Conclusion: Protective additions in assessee's hands deleted once substantive additions confirmed in Jatin Shah's hands.

3. SIGNIFICANT HOLDINGS

"Once the AO has accepted the appellant's submission that the ledgers in the diary have been maintained by him in his personal capacity, the funds utilised for making the transactions belong to the appellant and that all the transactions noted within the diary related to his financial business, it was not open to him to split the transactions and attribute part of such transaction to another third party unless there were compelling reasons for the same."

"No corroborating evidence has been found in the possession of Vinay Shah and other family members with respect to these transactions. AO has not mentioned any other evidence which could provide live link between the diaries and family members of Shri Vinay Shah."

"The losses claimed on derivative trading cannot be disallowed solely on the basis of an ex-parte ad interim SEBI order which has been subsequently vacated and in absence of any incriminating evidence against the assessee."

"Disallowance under section 14A read with Rule 8D should be confined only to those investments which have yielded exempt income during the relevant year."

"The principle of telescoping is applicable while computing additions under sections 69A and 69C, whereby unexplained expenditure is adjusted against unexplained income arising from the same pool of funds."

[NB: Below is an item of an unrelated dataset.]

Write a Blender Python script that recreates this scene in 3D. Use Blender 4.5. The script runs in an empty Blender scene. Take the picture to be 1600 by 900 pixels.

"Protective additions made in the hands of the assessee cannot be sustained once substantive additions have been confirmed in the hands of the related party."

Final determinations:

  • Additions based on diary entries sustained only in hands of Jatin Shah; deleted in Vinay Shah's hands.
  • Losses on derivative trading held genuine; disallowance deleted.
  • Disallowance under section 14A restricted to investments yielding exempt income.
  • Additions under sections 69A and 69C confirmed after allowing telescoping benefit.
  • Protective additions in assessee's hands deleted once substantive additions confirmed in Jatin Shah's hands.
  • Appeals of Revenue dismissed; appeals of assessees partly allowed as per above findings.